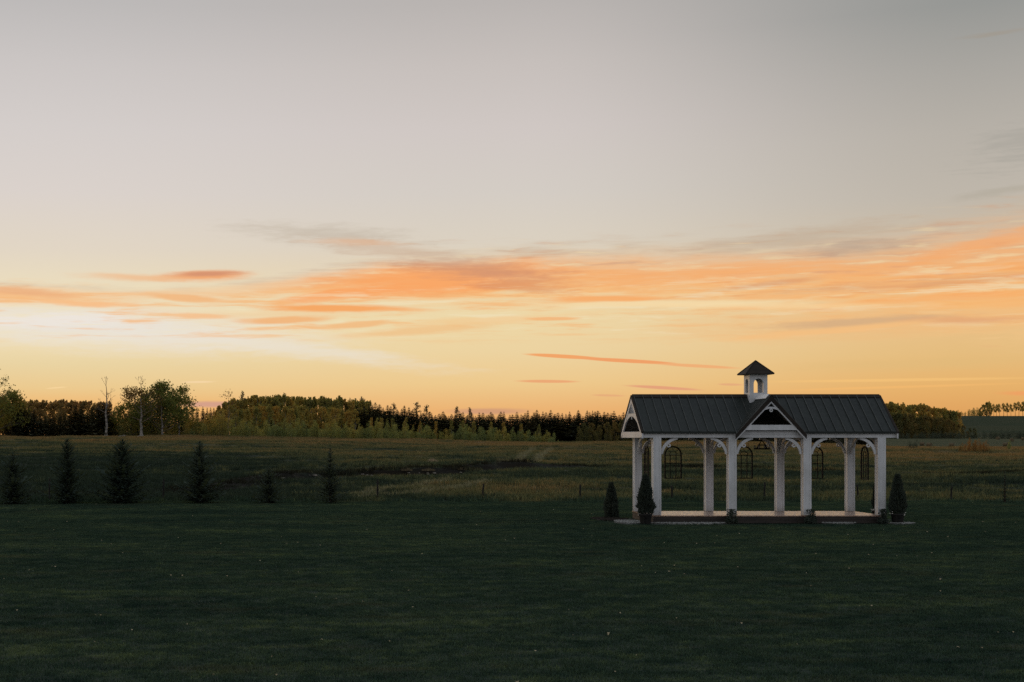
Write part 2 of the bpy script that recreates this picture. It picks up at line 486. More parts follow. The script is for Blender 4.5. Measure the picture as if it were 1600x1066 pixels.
leafy('grass_mat', blade_col, 0.25, (1.2, 1.2, 0.7, 1))


def tree_col(stops, nscale=0.5):
    def f(t):
        oi = t.n.new('ShaderNodeObjectInfo')
        tc = t.n.new('ShaderNodeTexCoord')
        n = t.noise(tc.outputs['Object'], nscale, 3.0, 0.6)
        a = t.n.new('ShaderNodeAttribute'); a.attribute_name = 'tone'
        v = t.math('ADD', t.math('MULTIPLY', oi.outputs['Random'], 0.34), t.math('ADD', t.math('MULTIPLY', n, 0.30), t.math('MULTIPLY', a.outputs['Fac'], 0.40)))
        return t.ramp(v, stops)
    return f


leafy('spruce_far_mat', tree_col([(0.25, (0.105, 0.118, 0.090, 1)), (0.5, (0.145, 0.148, 0.092, 1)), (0.75, (0.19, 0.165, 0.09, 1))]), 0.15)
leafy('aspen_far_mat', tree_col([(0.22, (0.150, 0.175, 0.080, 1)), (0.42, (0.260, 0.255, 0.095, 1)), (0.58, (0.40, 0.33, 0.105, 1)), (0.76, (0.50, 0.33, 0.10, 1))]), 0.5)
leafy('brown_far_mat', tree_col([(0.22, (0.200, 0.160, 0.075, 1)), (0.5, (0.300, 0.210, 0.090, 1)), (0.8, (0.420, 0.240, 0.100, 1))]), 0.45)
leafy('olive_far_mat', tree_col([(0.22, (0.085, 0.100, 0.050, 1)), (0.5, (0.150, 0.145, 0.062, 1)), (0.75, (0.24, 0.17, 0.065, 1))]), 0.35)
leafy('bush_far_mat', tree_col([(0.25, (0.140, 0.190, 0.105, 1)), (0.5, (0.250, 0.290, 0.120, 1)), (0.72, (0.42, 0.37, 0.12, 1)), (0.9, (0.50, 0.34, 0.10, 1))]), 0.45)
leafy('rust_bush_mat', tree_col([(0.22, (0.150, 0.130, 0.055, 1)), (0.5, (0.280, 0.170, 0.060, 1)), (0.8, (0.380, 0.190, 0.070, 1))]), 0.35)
leafy('dark_bush_mat', tree_col([(0.22, (0.060, 0.078, 0.062, 1)), (0.8, (0.100, 0.120, 0.085, 1))], 3.0), 0.25)
leafy('young_spruce_mat', tree_col([(0.2, (0.050, 0.074, 0.062, 1)), (0.8, (0.085, 0.110, 0.088, 1))], 3.0), 0.25)
leafy('cedar_mat', tree_col([(0.2, (0.040, 0.052, 0.046, 1)), (0.8, (0.075, 0.092, 0.070, 1))], 6.0), 0.15)
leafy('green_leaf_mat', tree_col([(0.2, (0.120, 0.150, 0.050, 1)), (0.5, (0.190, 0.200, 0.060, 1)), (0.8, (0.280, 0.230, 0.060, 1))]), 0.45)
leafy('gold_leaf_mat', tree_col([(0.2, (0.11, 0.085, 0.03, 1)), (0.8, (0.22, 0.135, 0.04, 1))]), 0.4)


def bark(name, c1, c2, sc, zs=1.0):
    m, t, out = newmat(name)
    tc = t.n.new('ShaderNodeTexCoord')
    n = t.noise(t.vmath('MULTIPLY', tc.outputs['Object'], (1, 1, zs)), sc, 4.0, 0.65)
    principled(t, out, t.ramp(n, [(0.38, c1), (0.58, c2)]), 0.85, 0, 0.2, bump(t, n, 0.4, 0.03))


bark('dark_bark_mat', (0.035, 0.028, 0.02, 1), (0.085, 0.07, 0.05, 1), 6.0, 0.3)
bark('birch_bark_mat', (0.06, 0.055, 0.05, 1), (0.34, 0.31, 0.27, 1), 1.6, 3.0)
bark('twig_mat', (0.10, 0.075, 0.055, 1), (0.22, 0.17, 0.13, 1), 3.0)
bark('fence_wood_mat', (0.012, 0.012, 0.010, 1), (0.035, 0.033, 0.028, 1), 14.0, 0.2)
bark('mulch_mat', (0.012, 0.010, 0.008, 1), (0.035, 0.028, 0.02, 1), 30.0)
bark('stone_mat', (0.10, 0.09, 0.075, 1), (0.28, 0.25, 0.21, 1), 7.0)
bark('hay_mat', (0.07, 0.055, 0.032, 1), (0.16, 0.125, 0.07, 1), 6.0)
bark('straw_mat', (0.24, 0.17, 0.10, 1), (0.50, 0.37, 0.24, 1), 6.0)
bark('gravel_mat', (0.07, 0.075, 0.068, 1), (0.36, 0.36, 0.34, 1), 30.0)
bark('flower_mat', (0.62, 0.60, 0.52, 1), (0.86, 0.84, 0.76, 1), 30.0)
bark('leaf_litter_mat', (0.28, 0.22, 0.12, 1), (0.50, 0.42, 0.27, 1), 30.0)
bark('pot_mat', (0.016, 0.016, 0.016, 1), (0.035, 0.034, 0.032, 1), 12.0)

# white paint
m, t, out = newmat('white_paint_mat')
tc = t.n.new('ShaderNodeTexCoord')
n = t.noise(t.vmath('MULTIPLY', tc.outputs['Object'], (9, 9, 0.9)), 1.0, 5.0, 0.65)
n2 = t.noise(tc.outputs['Object'], 1.3, 3.0, 0.6)
c = t.ramp(n, [(0.3, (0.56, 0.57, 0.575, 1)), (0.62, (0.70, 0.71, 0.72, 1))])
c = t.mix(t.smooth(n2, 0.45, 0.72, 0, 0.35), c, (0.36, 0.365, 0.34, 1))
g = t.n.new('ShaderNodeNewGeometry'); gx, gy, gz = t.sep(g.outputs['Position'])
c = t.mix(t.math('MULTIPLY', t.smooth(gz, 0.55, 0.26), t.smooth(n, 0.35, 0.6, 0.2, 0.6)), c, (0.34, 0.32, 0.28, 1))  # rain splash dirt on the post feet
principled(t, out, c, 0.5, 0, 0.4, bump(t, n, 0.25, 0.006))

# standing seam metal
m, t, out = newmat('roof_metal_mat')
tc = t.n.new('ShaderNodeTexCoord')
n = t.noise(tc.outputs['Object'], 1.2, 4.0, 0.6)
n2 = t.noise(t.vmath('MULTIPLY', tc.outputs['Object'], (3, 3, 3)), 3.0, 4.0, 0.6)
principled(t, out, t.ramp(n, [(0.35, (0.010, 0.015, 0.013, 1)), (0.65, (0.017, 0.023, 0.019, 1))]),
           t.smooth(n2, 0.3, 0.7, 0.34, 0.52), 0.0, 0.32, bump(t, n, 0.15, 0.02))
m, t, out = newmat('seam_glow_mat')  # lighter copy of the roof metal: glow on the seams put into colour
tc = t.n.new('ShaderNodeTexCoord')
n = t.noise(tc.outputs['Object'], 3.0, 3.0, 0.6)
principled(t, out, t.ramp(n, [(0.35, (0.03, 0.036, 0.032, 1)), (0.65, (0.058, 0.064, 0.056, 1))]), 0.4, 0, 0.5)
m, t, out = newmat('roof_edge_mat')
tc = t.n.new('ShaderNodeTexCoord')
n = t.noise(tc.outputs['Object'], 4.0, 3.0, 0.6)
principled(t, out, t.ramp(n, [(0.35, (0.022, 0.018, 0.014, 1)), (0.65, (0.036, 0.028, 0.022, 1))]), 0.75, 0, 0.2)
m, t, out = newmat('ridge_glow_mat')
tc = t.n.new('ShaderNodeTexCoord')
n = t.noise(tc.outputs['Object'], 9.0, 3.0, 0.6)
principled(t, out, t.ramp(n, [(0.35, (0.70, 0.70, 0.70, 1)), (0.65, (0.84, 0.84, 0.84, 1))]), 0.5, 0.0, 0.5)
m, t, out = newmat('soffit_mat')
tc = t.n.new('ShaderNodeTexCoord')
w = t.noise(t.vmath('MULTIPLY', tc.outputs['Object'], (14, 1, 14)), 1.0, 3.0, 0.6)
principled(t, out, t.ramp(w, [(0.35, (0.11, 0.10, 0.08, 1)), (0.65, (0.17, 0.15, 0.12, 1))]), 0.8)
# deck boards
m, t, out = newmat('deck_mat')
tc = t.n.new('ShaderNodeTexCoord')
w = t.noise(t.vmath('MULTIPLY', tc.outputs['Object'], (7.2, 0.9, 3)), 1.0, 4.0, 0.6)
w2 = t.noise(t.vmath('MULTIPLY', tc.outputs['Object'], (60, 3, 3)), 1.0, 3.0, 0.6)
c = t.ramp(t.math('ADD', t.math('MULTIPLY', w, 0.7), t.math('MULTIPLY', w2, 0.3)),
           [(0.35, (0.24, 0.14, 0.09, 1)), (0.5, (0.38, 0.25, 0.18, 1)), (0.65, (0.50, 0.36, 0.27, 1))])
principled(t, out, c, t.smooth(w2, 0.3, 0.7, 0.16, 0.42), 0, 0.7, bump(t, w2, 0.3, 0.004))
m, t, out = newmat('skirt_mat')
tc = t.n.new('ShaderNodeTexCoord')
w = t.noise(t.vmath('MULTIPLY', tc.outputs['Object'], (1.5, 1, 22)), 1.0, 4.0, 0.6)
principled(t, out, t.ramp(w, [(0.35, (0.016, 0.013, 0.010, 1)), (0.65, (0.036, 0.026, 0.019, 1))]), 0.7)
m, t, out = newmat('iron_mat')
tc = t.n.new('ShaderNodeTexCoord')
n = t.noise(tc.outputs['Object'], 20.0, 3.0, 0.6)
principled(t, out, t.ramp(n, [(0.3, (0.008, 0.008, 0.007, 1)), (0.7, (0.018, 0.016, 0.013, 1))]), 0.7, 0.0, 0.15)
m, t, out = newmat('candle_mat')
tc = t.n.new('ShaderNodeTexCoord')
n = t.noise(tc.outputs['Object'], 20.0, 3.0, 0.6)
principled(t, out, t.ramp(n, [(0.3, (0.22, 0.20, 0.16, 1)), (0.7, (0.34, 0.31, 0.26, 1))]), 0.5)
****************
### Exercise task
Take the lines from the start of the material to the line with "0.100, 1))]), 0.45)", both included, and transcribe them exactly without the pictures.

### Response
Write part 2 of the bpy script that recreates this picture. It picks up at line 486. More parts follow. The script is for Blender 4.5. Measure the picture as if it were 1600x1066 pixels.
leafy('grass_mat', blade_col, 0.25, (1.2, 1.2, 0.7, 1))


def tree_col(stops, nscale=0.5):
    def f(t):
        oi = t.n.new('ShaderNodeObjectInfo')
        tc = t.n.new('ShaderNodeTexCoord')
        n = t.noise(tc.outputs['Object'], nscale, 3.0, 0.6)
        a = t.n.new('ShaderNodeAttribute'); a.attribute_name = 'tone'
        v = t.math('ADD', t.math('MULTIPLY', oi.outputs['Random'], 0.34), t.math('ADD', t.math('MULTIPLY', n, 0.30), t.math('MULTIPLY', a.outputs['Fac'], 0.40)))
        return t.ramp(v, stops)
    return f


leafy('spruce_far_mat', tree_col([(0.25, (0.105, 0.118, 0.090, 1)), (0.5, (0.145, 0.148, 0.092, 1)), (0.75, (0.19, 0.165, 0.09, 1))]), 0.15)
leafy('aspen_far_mat', tree_col([(0.22, (0.150, 0.175, 0.080, 1)), (0.42, (0.260, 0.255, 0.095, 1)), (0.58, (0.40, 0.33, 0.105, 1)), (0.76, (0.50, 0.33, 0.10, 1))]), 0.5)
leafy('brown_far_mat', tree_col([(0.22, (0.200, 0.160, 0.075, 1)), (0.5, (0.300, 0.210, 0.090, 1)), (0.8, (0.420, 0.240, 0.100, 1))]), 0.45)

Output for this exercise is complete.